Наступил 1891 год. Что-то зловещее носилось в воздухе. В тиши петербургских канцелярий усердно работали заговорщики юдофобии, готовя новый удар измученному народу. Тайное совещание при министерстве внутренних дел под председательством Плеве выработало какой-то чудовищный проект, направленный к отмене тех льгот, которые даны были некоторым категориям евреев при Александре II. Имелось в виду захлопнуть ту дверь во внутренние губернии, которую чуть приоткрыли законы 1859 и 1865 годов. Решено было выжить небогатых евреев из обеих столиц, и прежде всего из Москвы.
Старая столица готовилась тогда к крупным переменам. На пост московского генерал-губернатора был назначен брат царя, великий князь Сергей Александрович (февраль 1891). Сквернейший представитель дома Романовых, великий князь питал слепую вражду к еврейству. Его миссии в Москве придавалось чрезвычайное значение: говорили, что он призван подготовить акт перенесения царской резиденции из Петербурга в Москву — символ возвращения «домой», к старомосковской политике, — а в связи с этим надлежало, конечно, очистить старую столицу от еврейского элемента. Еврейская община в Москве насчитывала до 30 тысяч членов, проживавших там летально или нелегально, и ее решили сократить.
Нужно было начать выселение евреев из Москвы еще до торжественного въезда Сергея, чтобы расчистить дорогу «его императорскому высочеству». Первый удар был приурочен к празднику освобождения Израиля от египетского рабства, как будто вечному народу хотели напомнить о новых Фараонах.
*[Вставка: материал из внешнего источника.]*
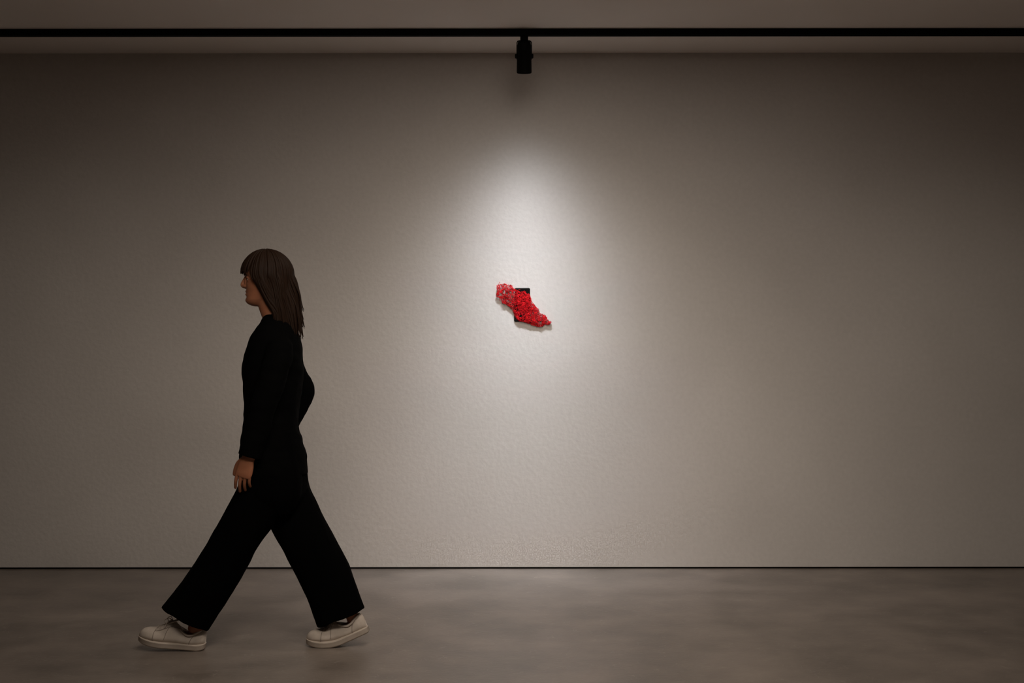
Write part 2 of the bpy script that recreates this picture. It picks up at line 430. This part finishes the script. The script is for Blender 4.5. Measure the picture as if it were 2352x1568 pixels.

Был первый день еврейской Пасхи 1891 г. (29 марта ст. ст.). В синагогах, во время утренней молитвы, пронесся тревожный шепот: получен царский указ о выселении евреев из Москвы. Скоро взволнованные люди прочли в газетах царское повеление от 28 марта: «Воспретить евреям-механикам, винокурам, пивоварам и вообще мастерам и ремесленникам переселяться из черты еврейской оседлости, а равно переходить из других местностей империи, в Москву и Московскую губернию». Но это запрещение вновь селиться в Москве составляло только одну половину приговора; вторая половина, более страшная, была опубликована на следующий день: «Предоставить министру внутренних дел, по соглашению с московским генерал-губернатором, озаботиться принятием мер к тому, чтобы вышеупомянутые евреи постепенно выехали из Москвы и Московской губернии в местности, определенные для постоянной оседлости евреев». При первом взгляде трудно было догадаться, что под этой благообразной внешностью указа, при двусмысленной его редакции[14]
, скрывается жестокий эдикт об изгнании тысяч людей; но исполнители этого писаного закона получили и негласные инструкции, которые были исполнены по всем правилам стратегического искусства..Прежде всего взялись за евреев, проживающих в Москве нелегально. На них была произведена внезапная ночная облава. Атакою руководил московский обер-полицмейстер. В ночь после опубликования указа большие отряды полиции и пожарных появились в квартале Зарядье, где ютилось большинство бесправных евреев, особенно в Глебовском подворье, московском гетто. Полицейские чины врывались в еврейские квартиры, поднимали перепуганных жильцов с постелей и гнали в полицейский участок. Многие семьи, предупрежденные о ночной облаве, проводили эту ночь вне дома, чтобы избегнуть ареста и издевательства со стороны полиции; родители с детьми скрывались в предместьях, на кладбищах, бродили по улицам города, а некоторые были вынуждены прятать своих жен и детей, окоченевших от ночной стужи, в номерах публичных домов, открытых всю ночь. Но и беглецы попадали в руки полицейской стражи. После ареста полиция одних отпускала с обязательством немедленно выехать из города, а других отправляла по этапу, как преступников. Такими способами «очищали» Москву от «бесправных» в течение целого месяца, до приезда великого князя Сергея. Вслед за ним прибыл проездом из Крыма и сам царь с семейством (май). Один отставной солдат-еврей подал царю прошение, где в трогательных выражениях умолял не высылать из Москвы бывших еврейских солдат, которым начальство внушало, что «за Богом молитва, а за царем служба не пропадет». Мольба была услышана: солдата отправили в тюрьму и затем выслали из Москвы.